The best song triggers recall the precious time he shared with his inspiring muse and stabilizing anchor, aspiring writer and actress Sybil Rosen played by Arrested Development cast member Alia Shawkat. Lovingly borrowing from Rosen’s memoir Living in the Woods in a Tree: Remembering Blaze, the film gorgeously displays the quiet life the two made for themselves at a crude treehouse cabin near a Georgia artist community. Bonding and eventually marrying, William and Sybil fuel each other as artists before deciding to hitchhike to Austin to peddle his songs and seek out open mics. Other songs echo forward to future testimony being shared by two of Blaze’s outlaw country influences and collaborators, Townes Van Zandt (the film’s music head Charlie Sexton) and Zee (Josh Hamilton of Eighth Grade), to an interviewing radio DJ (Hawke himself). They too unspool stories on the personality and talent which define his myth and chronicle the grind of lowlights that made Blaze Foley more of a tortured artist than merely a starving one.

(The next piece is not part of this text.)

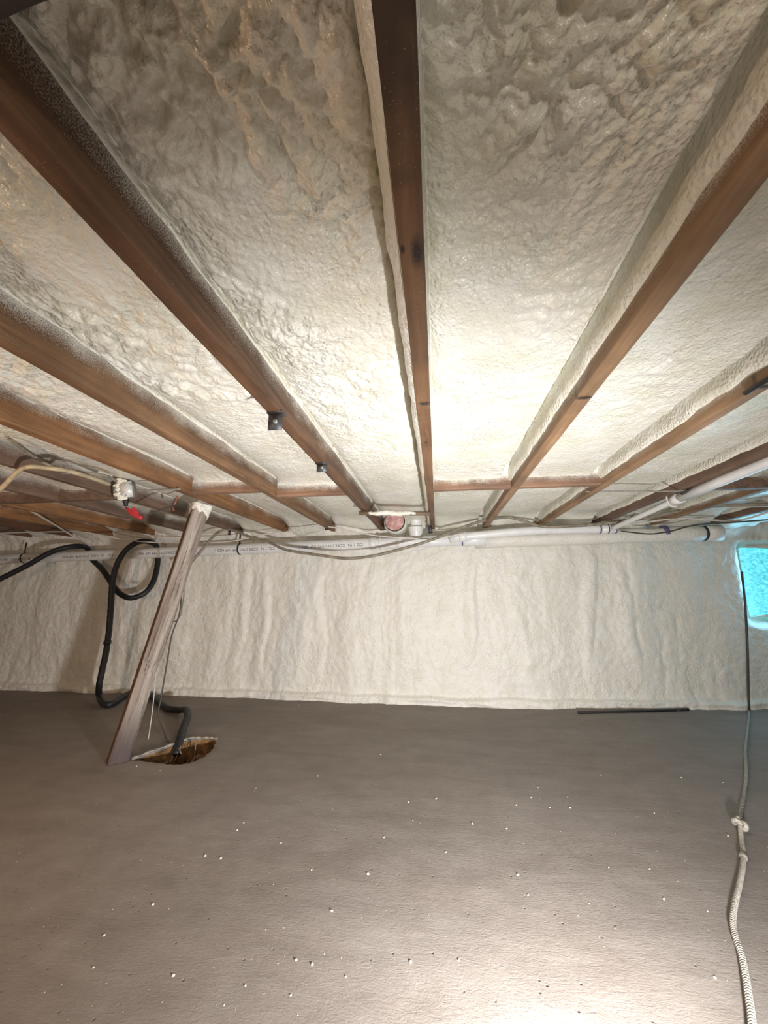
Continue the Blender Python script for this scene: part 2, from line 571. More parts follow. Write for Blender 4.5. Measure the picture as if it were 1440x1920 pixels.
# back wall with sprayed foam, window recess and foam bead along the floor
def build_back_wall():
    sx, sz = 0.0095, 0.0085
    xs = np.arange(X0, X1 + sx, sx); zs = np.arange(-0.01, 1.52, sz)
    XX, ZZ = np.meshgrid(xs, zs, indexing='ij')
    Yw = wall_y(XX)
    d = np.zeros_like(XX)                                   # positive = towards the room
    wx = XX + 0.05 * perlin(XX * 2, ZZ * 2.2, 7) + 0.02 * perlin(XX * 6, ZZ * 5, 8)
    # long vertical runs of foam
    rib = perlin(wx * 3.6, ZZ * 0.8, 9)
    d += 0.026 * rib + 0.012 * np.abs(perlin(wx * 6.5, ZZ * 1.3, 10))
    ridge = np.zeros_like(XX)
    for xr, z0, z1, a in ((-1.62, .15, 1.1, .014), (-1.42, .1, 1.0, .018), (-0.95, .1, 1.05, .016), (-0.48, .15, 1.0, .02),
                          (-0.28, .3, .9, .012), (0.24, .3, 1.1, .022), (0.62, .2, 1.0, .014), (1.15, .3, 1.1, .016), (1.42, .25, .95, .018)):
        w = 0.055 + 0.03 * perlin(ZZ * 3, ZZ * 0 + xr, 12)
        xc = xr + 0.10 * (ZZ - 0.6) * math.sin(xr * 7) + 0.035 * perlin(ZZ * 3.2, ZZ * 0 + xr * 3, 13)
        ridge += a * np.exp(-((XX - xc) / w) ** 2) * sstep(z0 - 0.12, z0 + 0.12, ZZ) * (1 - sstep(z1 - 0.12, z1 + 0.12, ZZ))
        ridge -= a * 0.6 * np.exp(-((XX - xc - 0.05) / 0.02) ** 2) * sstep(z0, z0 + 0.2, ZZ) * (1 - sstep(z1 - 0.2, z1, ZZ))
    d += ridge * 0.75
    d += 0.0045 * perlin(wx * 15, ZZ * 9, 24) * (0.5 + sstep(-.2, .4, perlin(XX * 2, ZZ * 2, 23))) + 0.0042 * perlin(wx * 30, ZZ * 22, 14) + 0.0022 * np.abs(perlin(XX * 60, ZZ * 55, 15))
    # bead at the floor
    bz = 0.052 + 0.018 * perlin(XX * 3.1, XX * 0, 16)
    bead = 1 - sstep(bz - 0.012, bz + 0.008, ZZ)
    d += bead * (0.034 + 0.012 * perlin(XX * 5, ZZ * 40, 17) + 0.006 * np.abs(perlin(XX * 22, ZZ * 60, 18)))
    # foam swelling over the sill and the rim board above the pipe
    top = sstep(1.24, 1.33, ZZ + 0.025 * perlin(XX * 4, XX * 0, 19))
    d += top * (0.055 + 0.025 * perlin(XX * 5.5, ZZ * 7, 20) + 0.014 * np.abs(perlin(XX * 13, ZZ * 16, 21)))
    # window recess
    rec = (sstep(2.29, 2.435, XX + 0.03 * (1.2 - ZZ)) * sstep(0.545, 0.63, ZZ + 0.01 * perlin(XX * 6, ZZ * 0, 22))
           * (1 - sstep(1.155, 1.225, ZZ)))
    d = d * (1 - 0.6 * rec) - rec * 0.125
    V = np.stack([XX, Yw - d, ZZ], -1)
    o = mesh_obj('wall_back', grid_mesh('wall_back', V), M_WALLFOAM)
    o['kind'] = 'structure'
    return o
wall_back = build_back_wall()

def slab(name, lo, hi, mat):
    lo, hi = Vector(lo), Vector(hi)
    me = box_mesh(name, hi - lo, 0)
    o = mesh_obj(name, me, mat, None, (lo + hi) / 2, smooth=False)
    o['kind'] = 'structure'
    return o
slab('wall_left', (X0 - 0.1, Y0, -0.02), (X0, 3.7, 1.7), M_PLAINWALL)
slab('wall_right', (X1, Y0, -0.02), (X1 + 0.1, 3.9, 1.7), M_PLAINWALL)
slab('wall_front', (X0, Y0 - 0.1, -0.02), (X1, Y0, 1.7), M_PLAINWALL)
ceiling = slab('ceiling', (X0, Y0, ZC + 0.20), (X1, 3.9, ZC + 0.24), M_DECK)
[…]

Throughout the ups and downs, Blaze shows Ethan Hawke himself to be quite the storyteller with this personal project to canonize a miniature American myth. He guides first-time feature actor Ben Dickey in an all-encompassing vocal and physical performance that is otherworldly haunting in some moments and winningly warm in others. Exuding all of Fuller’s stature and pain, Dickey gives an award-worthy effort that deserves extreme recognition (one this writer feels can compete with Hawke’s own as an actor in First Reformed earlier this year). Alia Shawkat meshes her own dauntless heart to Dickey’s to create a potent of spirit and woe. Their compassionate chemistry feels as authentic as tender lyrics of memorable music.

The splendid artistry behind the camera respectfully worships the film’s subjects and their portrayals, right on down to Charlie Sexton crocheting ever story yarn. Hawke enlisted his Born to Be Blue cinematographer Steve Cosens to let the camera meander with the music, moving our gaze towards gorgeous montages, slow tracking shots, and impeccable framing. You can downright smell the wood and moss that wash away the bar room swill employed by the debuting production team of designer Thomas Hayek, art director Elissabeth Blofson, and set designer Danielle Dyar. Not a lick of detail is out of place to the period setting. The sheer construction of this serious and serene independent film is primely pristine.

LESSON #1: THE PLIGHT OF THE STARVING ARTIST — Serenading and soul-bearing for two stout hours, Ethan Hawke’s third directorial effort and first in twelve years personifies the quintessential plight of the “starving artist.” Whether they carry a paintbrush or a guitar, these will-they-or-won’t-they tales stir hope and anticipation as nearly irresistible cinematic story material. Real or fictitious, we want to see the Vincent van Goghs, Llewyn Davises, and Blaze Foleys find success. Greater than rooting for an ending of stardom, there is whimsical power to be found in simply reaching emotional fulfillment. See the next two lessons.

LESSON #2: THE HARDER BATTLES OF THE TORTURED ARTIST — Expression and sharing were the bigger goals of Blaze Foley than seeking riches. However, survival by art still requires money. The film likes to state how artists die a little to sell themselves as well as sacrificing happiness and time with significant others to travel and perform. The unseen costs that become the torture are the painful hardships and losses that create the best and most interesting art. Each performance of a song coming from a bad memory keeps that hurt alive more than working to heal it. Blaze puts such a struggle to music and words more interesting and stirring than something like Inside Llewyn Davis, becoming a better tribute to the plight in the process.

LESSON #3: LEGENDS ARE GREATER THAN STARS — In the words of Dickey’s Foley, “stars burn out because they shine for themselves” and “confidence is a consolation prize for knowing you’re alive.” He continues to talk on how legends have longevity because they stand for something that matters. In his eyes, a song can live forever, it just takes time. When alcohol and hard times didn’t muddy the water, the man churned poetry, much of which is becoming more remembered and appreciated today. Let’s see which pop country acts of today can even sniff a shred of reverence like this 30 years after their death.